ここで、たびたび俎上にのぼったのが太平洋諸国との関係である。五島昇社長は、太平洋地域が、米国や欧州と対等なパワーバランスを持つ第三極になり得るのではないか、かつての大東亜共栄圏とは異なるアプローチで日本が指導的な役割を果たすことで地域全体の活性化に導くことができるのではないか、との考えを抱くようになった。

1953(昭和28)年にプロペラ機を乗り継いで初めてハワイを訪問した際、乗り継ぎで降り立った島しょ部にも興味を募らせた。グアム東急ホテルの開業(第4章)で触れたグアム島もその一つである。とくに環境や自然について、欧米とは異なる価値観を持っている点には大いに魅せられた。のちに、東急不動産がデベロッパーを務めたパラオ パシフィック リゾートは、「ヤシの木よりも高い建物を作ってはならない」というパラオ現地の規制に共鳴した好例である。また1985年末にはフィジーの首相からの働きかけで、フィジー国ラウ諸島マンゴ島(5411エーカー/2万1897千㎡)を購入し、20年間は手をつけないと言明した。環境保全と観光開発を両立させる手法を見出すには、それくらいの歳月が必要と考えたからである。

前章でも記したように、五島昇社長は1966年6月にバロン後藤(ハワイ大学農学部の外部教授として戦前からコナ地域のコーヒー農家の指導にもあたっていた日系二世、Baron Goto,日本名 後藤安雄)の案内により太平洋地域を歴訪して同地への造詣を深め、アジア、オセアニア、北米西海岸までを範囲とする環太平洋諸国での事業展開を脳裏に描いた。これと同時に、経済発展の可能性を秘めた太平洋地域諸国の横のつながりが重要と考え、1967年に各国経済界の重鎮によって発足した民間国際組織PBEC(太平洋経済委員会)に参加。1972年開催の総会で、人間と自然の調和という問題を「シャングリラ計画」として提案し、国際的にも注目された。1979年にロサンゼルスで開かれた年次総会では、PBEC日本委員会委員長としてあいさつに立ち、「PBECは、太平洋経済共同体(=PEC)の創設に向けて活動を開始すべき」と提案、満場一致で支持された。PECは、いわばEC(欧州共同体)の太平洋地域版である。この提案に呼応するように、五島昇社長と親交の深かった大平正芳首相が「環太平洋連帯構想」を提唱し、国際的な関心を集めた。
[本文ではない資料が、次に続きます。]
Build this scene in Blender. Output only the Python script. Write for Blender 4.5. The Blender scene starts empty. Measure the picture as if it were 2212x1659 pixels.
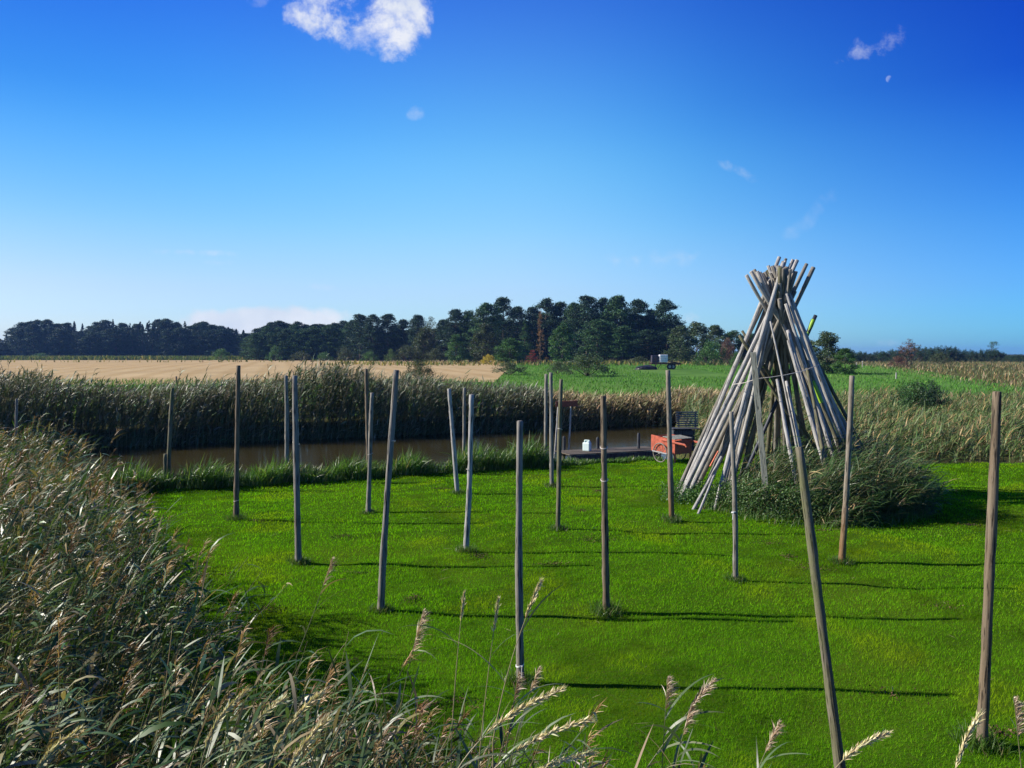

五島昇会長は1989(平成元)年3月に日本経済新聞で連載された「私の履歴書」最終回で、残りの人生を捧げる対象として、太平洋地域諸国の組織化に向けたPBECの活動をまず挙げた。人生の後年において、太平洋地域の発展は自身のライフワークでもあったが、この最終回が掲載された日、五島昇会長はすでに天上の人となっていた。

海外進出の音頭をとり続けた五島昇会長の喪失(1989年3月逝去)は、当社および東急グループにとってあまりにも大きなインパクトであった。